## OBJECTIVE
Your task is to repeat the listing exactly.

## PROVIDED DATA
--------------------

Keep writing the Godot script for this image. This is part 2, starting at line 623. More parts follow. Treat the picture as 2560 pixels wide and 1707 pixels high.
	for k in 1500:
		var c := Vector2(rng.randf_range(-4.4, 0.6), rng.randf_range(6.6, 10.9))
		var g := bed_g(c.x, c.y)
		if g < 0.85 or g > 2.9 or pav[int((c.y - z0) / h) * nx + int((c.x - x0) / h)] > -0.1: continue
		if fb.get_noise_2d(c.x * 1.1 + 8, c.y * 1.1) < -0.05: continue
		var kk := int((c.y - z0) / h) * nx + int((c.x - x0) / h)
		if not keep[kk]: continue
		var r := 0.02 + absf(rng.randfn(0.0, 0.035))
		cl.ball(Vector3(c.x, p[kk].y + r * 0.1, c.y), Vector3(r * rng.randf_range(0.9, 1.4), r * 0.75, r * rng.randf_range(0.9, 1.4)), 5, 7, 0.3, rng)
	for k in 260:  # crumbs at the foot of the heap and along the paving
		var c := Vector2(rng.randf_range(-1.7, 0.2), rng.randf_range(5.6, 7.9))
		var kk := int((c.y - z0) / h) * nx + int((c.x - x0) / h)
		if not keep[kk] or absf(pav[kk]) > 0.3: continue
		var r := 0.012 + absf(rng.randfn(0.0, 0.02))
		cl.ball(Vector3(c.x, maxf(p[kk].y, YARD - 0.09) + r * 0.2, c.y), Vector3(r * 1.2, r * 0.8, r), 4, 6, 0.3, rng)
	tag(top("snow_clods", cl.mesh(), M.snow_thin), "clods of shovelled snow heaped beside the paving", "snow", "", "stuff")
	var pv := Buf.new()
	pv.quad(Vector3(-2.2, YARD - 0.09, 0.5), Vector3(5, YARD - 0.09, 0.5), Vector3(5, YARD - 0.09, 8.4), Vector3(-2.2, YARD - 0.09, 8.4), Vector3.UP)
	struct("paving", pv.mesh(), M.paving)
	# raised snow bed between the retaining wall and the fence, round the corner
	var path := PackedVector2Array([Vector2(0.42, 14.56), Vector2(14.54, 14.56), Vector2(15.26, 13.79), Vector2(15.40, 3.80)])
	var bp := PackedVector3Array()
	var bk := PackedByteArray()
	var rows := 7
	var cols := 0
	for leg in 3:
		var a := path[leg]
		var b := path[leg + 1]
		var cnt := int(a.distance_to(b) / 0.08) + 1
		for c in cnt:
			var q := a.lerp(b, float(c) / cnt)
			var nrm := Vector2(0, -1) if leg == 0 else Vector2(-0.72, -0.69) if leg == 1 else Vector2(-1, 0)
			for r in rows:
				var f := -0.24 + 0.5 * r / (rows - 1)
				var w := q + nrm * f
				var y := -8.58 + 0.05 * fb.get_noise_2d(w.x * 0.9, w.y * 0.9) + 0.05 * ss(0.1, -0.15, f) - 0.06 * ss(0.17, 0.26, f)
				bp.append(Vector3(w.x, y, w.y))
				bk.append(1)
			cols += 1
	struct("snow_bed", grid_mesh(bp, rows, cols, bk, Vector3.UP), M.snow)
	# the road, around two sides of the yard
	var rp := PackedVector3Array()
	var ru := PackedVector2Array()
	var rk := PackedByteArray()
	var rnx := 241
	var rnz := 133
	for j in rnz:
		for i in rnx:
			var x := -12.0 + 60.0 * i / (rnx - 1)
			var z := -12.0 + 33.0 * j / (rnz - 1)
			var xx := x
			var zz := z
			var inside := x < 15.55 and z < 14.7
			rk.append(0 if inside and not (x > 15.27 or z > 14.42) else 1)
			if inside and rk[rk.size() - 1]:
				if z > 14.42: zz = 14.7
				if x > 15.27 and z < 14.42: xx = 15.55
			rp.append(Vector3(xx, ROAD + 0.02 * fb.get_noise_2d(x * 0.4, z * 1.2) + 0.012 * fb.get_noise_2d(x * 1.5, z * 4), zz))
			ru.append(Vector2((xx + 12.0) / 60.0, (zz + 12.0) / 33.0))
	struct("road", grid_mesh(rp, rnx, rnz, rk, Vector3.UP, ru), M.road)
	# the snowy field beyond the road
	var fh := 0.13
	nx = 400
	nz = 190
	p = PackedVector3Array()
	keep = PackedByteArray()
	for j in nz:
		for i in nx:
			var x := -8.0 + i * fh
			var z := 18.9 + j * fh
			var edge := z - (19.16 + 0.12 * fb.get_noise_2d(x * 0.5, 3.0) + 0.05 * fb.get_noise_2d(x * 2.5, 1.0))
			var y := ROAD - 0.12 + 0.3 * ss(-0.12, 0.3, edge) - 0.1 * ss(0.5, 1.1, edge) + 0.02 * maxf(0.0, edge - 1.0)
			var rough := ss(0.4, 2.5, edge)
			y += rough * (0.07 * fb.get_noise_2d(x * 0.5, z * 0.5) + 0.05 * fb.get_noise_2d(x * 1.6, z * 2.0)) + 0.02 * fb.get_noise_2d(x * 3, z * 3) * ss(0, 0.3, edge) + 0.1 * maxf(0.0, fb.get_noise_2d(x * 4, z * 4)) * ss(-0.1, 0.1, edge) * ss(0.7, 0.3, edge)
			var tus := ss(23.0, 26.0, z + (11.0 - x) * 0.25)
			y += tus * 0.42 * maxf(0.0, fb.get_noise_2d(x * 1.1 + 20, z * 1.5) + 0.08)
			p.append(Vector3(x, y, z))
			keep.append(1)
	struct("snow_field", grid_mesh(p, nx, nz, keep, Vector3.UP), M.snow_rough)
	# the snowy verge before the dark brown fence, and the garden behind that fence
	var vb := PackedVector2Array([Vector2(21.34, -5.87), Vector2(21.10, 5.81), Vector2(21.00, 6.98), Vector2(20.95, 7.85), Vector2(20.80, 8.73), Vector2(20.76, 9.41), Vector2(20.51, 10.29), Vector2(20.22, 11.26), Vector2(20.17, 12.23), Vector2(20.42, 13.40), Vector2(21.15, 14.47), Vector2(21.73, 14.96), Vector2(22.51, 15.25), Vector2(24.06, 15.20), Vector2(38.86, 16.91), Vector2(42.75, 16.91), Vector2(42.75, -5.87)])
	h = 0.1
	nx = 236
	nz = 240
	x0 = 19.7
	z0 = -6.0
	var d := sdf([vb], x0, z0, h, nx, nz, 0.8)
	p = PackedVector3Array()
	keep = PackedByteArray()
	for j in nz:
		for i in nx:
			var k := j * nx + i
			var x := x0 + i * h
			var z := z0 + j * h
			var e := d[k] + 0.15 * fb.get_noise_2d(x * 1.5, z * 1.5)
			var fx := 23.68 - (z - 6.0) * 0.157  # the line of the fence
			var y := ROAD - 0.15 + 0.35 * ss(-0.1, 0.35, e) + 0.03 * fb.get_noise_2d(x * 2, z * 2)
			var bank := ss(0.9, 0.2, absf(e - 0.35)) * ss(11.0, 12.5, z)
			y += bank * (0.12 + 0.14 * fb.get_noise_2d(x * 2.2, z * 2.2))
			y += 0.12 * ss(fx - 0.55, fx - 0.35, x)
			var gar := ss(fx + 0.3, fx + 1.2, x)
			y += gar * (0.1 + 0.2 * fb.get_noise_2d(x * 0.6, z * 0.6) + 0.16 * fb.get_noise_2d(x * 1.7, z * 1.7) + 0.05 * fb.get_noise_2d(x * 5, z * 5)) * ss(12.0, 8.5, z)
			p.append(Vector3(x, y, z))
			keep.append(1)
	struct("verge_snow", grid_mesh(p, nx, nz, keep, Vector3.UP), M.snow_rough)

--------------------

## COMPLETED EXERCISE
Keep writing the Godot script for this image. This is part 2, starting at line 623. More parts follow. Treat the picture as 2560 pixels wide and 1707 pixels high.
	for k in 1500:
		var c := Vector2(rng.randf_range(-4.4, 0.6), rng.randf_range(6.6, 10.9))
		var g := bed_g(c.x, c.y)
		if g < 0.85 or g > 2.9 or pav[int((c.y - z0) / h) * nx + int((c.x - x0) / h)] > -0.1: continue
		if fb.get_noise_2d(c.x * 1.1 + 8, c.y * 1.1) < -0.05: continue
		var kk := int((c.y - z0) / h) * nx + int((c.x - x0) / h)
		if not keep[kk]: continue
		var r := 0.02 + absf(rng.randfn(0.0, 0.035))
		cl.ball(Vector3(c.x, p[kk].y + r * 0.1, c.y), Vector3(r * rng.randf_range(0.9, 1.4), r * 0.75, r * rng.randf_range(0.9, 1.4)), 5, 7, 0.3, rng)
	for k in 260:  # crumbs at the foot of the heap and along the paving
		var c := Vector2(rng.randf_range(-1.7, 0.2), rng.randf_range(5.6, 7.9))
		var kk := int((c.y - z0) / h) * nx + int((c.x - x0) / h)
		if not keep[kk] or absf(pav[kk]) > 0.3: continue
		var r := 0.012 + absf(rng.randfn(0.0, 0.02))
		cl.ball(Vector3(c.x, maxf(p[kk].y, YARD - 0.09) + r * 0.2, c.y), Vector3(r * 1.2, r * 0.8, r), 4, 6, 0.3, rng)
	tag(top("snow_clods", cl.mesh(), M.snow_thin), "clods of shovelled snow heaped beside the paving", "snow", "", "stuff")
	var pv := Buf.new()
	pv.quad(Vector3(-2.2, YARD - 0.09, 0.5), Vector3(5, YARD - 0.09, 0.5), Vector3(5, YARD - 0.09, 8.4), Vector3(-2.2, YARD - 0.09, 8.4), Vector3.UP)
	struct("paving", pv.mesh(), M.paving)
	# raised snow bed between the retaining wall and the fence, round the corner
	var path := PackedVector2Array([Vector2(0.42, 14.56), Vector2(14.54, 14.56), Vector2(15.26, 13.79), Vector2(15.40, 3.80)])
	var bp := PackedVector3Array()
	var bk := PackedByteArray()
	var rows := 7
	var cols := 0
	for leg in 3:
		var a := path[leg]
		var b := path[leg + 1]
		var cnt := int(a.distance_to(b) / 0.08) + 1
		for c in cnt:
			var q := a.lerp(b, float(c) / cnt)
			var nrm := Vector2(0, -1) if leg == 0 else Vector2(-0.72, -0.69) if leg == 1 else Vector2(-1, 0)
			for r in rows:
				var f := -0.24 + 0.5 * r / (rows - 1)
				var w := q + nrm * f
				var y := -8.58 + 0.05 * fb.get_noise_2d(w.x * 0.9, w.y * 0.9) + 0.05 * ss(0.1, -0.15, f) - 0.06 * ss(0.17, 0.26, f)
				bp.append(Vector3(w.x, y, w.y))
				bk.append(1)
			cols += 1
	struct("snow_bed", grid_mesh(bp, rows, cols, bk, Vector3.UP), M.snow)
	# the road, around two sides of the yard
	var rp := PackedVector3Array()
	var ru := PackedVector2Array()
	var rk := PackedByteArray()
	var rnx := 241
	var rnz := 133
	for j in rnz:
		for i in rnx:
			var x := -12.0 + 60.0 * i / (rnx - 1)
			var z := -12.0 + 33.0 * j / (rnz - 1)
			var xx := x
			var zz := z
			var inside := x < 15.55 and z < 14.7
			rk.append(0 if inside and not (x > 15.27 or z > 14.42) else 1)
			if inside and rk[rk.size() - 1]:
				if z > 14.42: zz = 14.7
				if x > 15.27 and z < 14.42: xx = 15.55
			rp.append(Vector3(xx, ROAD + 0.02 * fb.get_noise_2d(x * 0.4, z * 1.2) + 0.012 * fb.get_noise_2d(x * 1.5, z * 4), zz))
			ru.append(Vector2((xx + 12.0) / 60.0, (zz + 12.0) / 33.0))
	struct("road", grid_mesh(rp, rnx, rnz, rk, Vector3.UP, ru), M.road)
	# the snowy field beyond the road
	var fh := 0.13
	nx = 400
	nz = 190
	p = PackedVector3Array()
	keep = PackedByteArray()
	for j in nz:
		for i in nx:
			var x := -8.0 + i * fh
			var z := 18.9 + j * fh
			var edge := z - (19.16 + 0.12 * fb.get_noise_2d(x * 0.5, 3.0) + 0.05 * fb.get_noise_2d(x * 2.5, 1.0))
			var y := ROAD - 0.12 + 0.3 * ss(-0.12, 0.3, edge) - 0.1 * ss(0.5, 1.1, edge) + 0.02 * maxf(0.0, edge - 1.0)
			var rough := ss(0.4, 2.5, edge)
			y += rough * (0.07 * fb.get_noise_2d(x * 0.5, z * 0.5) + 0.05 * fb.get_noise_2d(x * 1.6, z * 2.0)) + 0.02 * fb.get_noise_2d(x * 3, z * 3) * ss(0, 0.3, edge) + 0.1 * maxf(0.0, fb.get_noise_2d(x * 4, z * 4)) * ss(-0.1, 0.1, edge) * ss(0.7, 0.3, edge)
			var tus := ss(23.0, 26.0, z + (11.0 - x) * 0.25)
			y += tus * 0.42 * maxf(0.0, fb.get_noise_2d(x * 1.1 + 20, z * 1.5) + 0.08)
			p.append(Vector3(x, y, z))
			keep.append(1)
	struct("snow_field", grid_mesh(p, nx, nz, keep, Vector3.UP), M.snow_rough)
	# the snowy verge before the dark brown fence, and the garden behind that fence
	var vb := PackedVector2Array([Vector2(21.34, -5.87), Vector2(21.10, 5.81), Vector2(21.00, 6.98), Vector2(20.95, 7.85), Vector2(20.80, 8.73), Vector2(20.76, 9.41), Vector2(20.51, 10.29), Vector2(20.22, 11.26), Vector2(20.17, 12.23), Vector2(20.42, 13.40), Vector2(21.15, 14.47), Vector2(21.73, 14.96), Vector2(22.51, 15.25), Vector2(24.06, 15.20), Vector2(38.86, 16.91), Vector2(42.75, 16.91), Vector2(42.75, -5.87)])
	h = 0.1
	nx = 236
	nz = 240
	x0 = 19.7
	z0 = -6.0
	var d := sdf([vb], x0, z0, h, nx, nz, 0.8)
	p = PackedVector3Array()
	keep = PackedByteArray()
	for j in nz:
		for i in nx:
			var k := j * nx + i
			var x := x0 + i * h
			var z := z0 + j * h
			var e := d[k] + 0.15 * fb.get_noise_2d(x * 1.5, z * 1.5)
			var fx := 23.68 - (z - 6.0) * 0.157  # the line of the fence
			var y := ROAD - 0.15 + 0.35 * ss(-0.1, 0.35, e) + 0.03 * fb.get_noise_2d(x * 2, z * 2)
			var bank := ss(0.9, 0.2, absf(e - 0.35)) * ss(11.0, 12.5, z)
			y += bank * (0.12 + 0.14 * fb.get_noise_2d(x * 2.2, z * 2.2))
			y += 0.12 * ss(fx - 0.55, fx - 0.35, x)
			var gar := ss(fx + 0.3, fx + 1.2, x)
			y += gar * (0.1 + 0.2 * fb.get_noise_2d(x * 0.6, z * 0.6) + 0.16 * fb.get_noise_2d(x * 1.7, z * 1.7) + 0.05 * fb.get_noise_2d(x * 5, z * 5)) * ss(12.0, 8.5, z)
			p.append(Vector3(x, y, z))
			keep.append(1)
	struct("verge_snow", grid_mesh(p, nx, nz, keep, Vector3.UP), M.snow_rough)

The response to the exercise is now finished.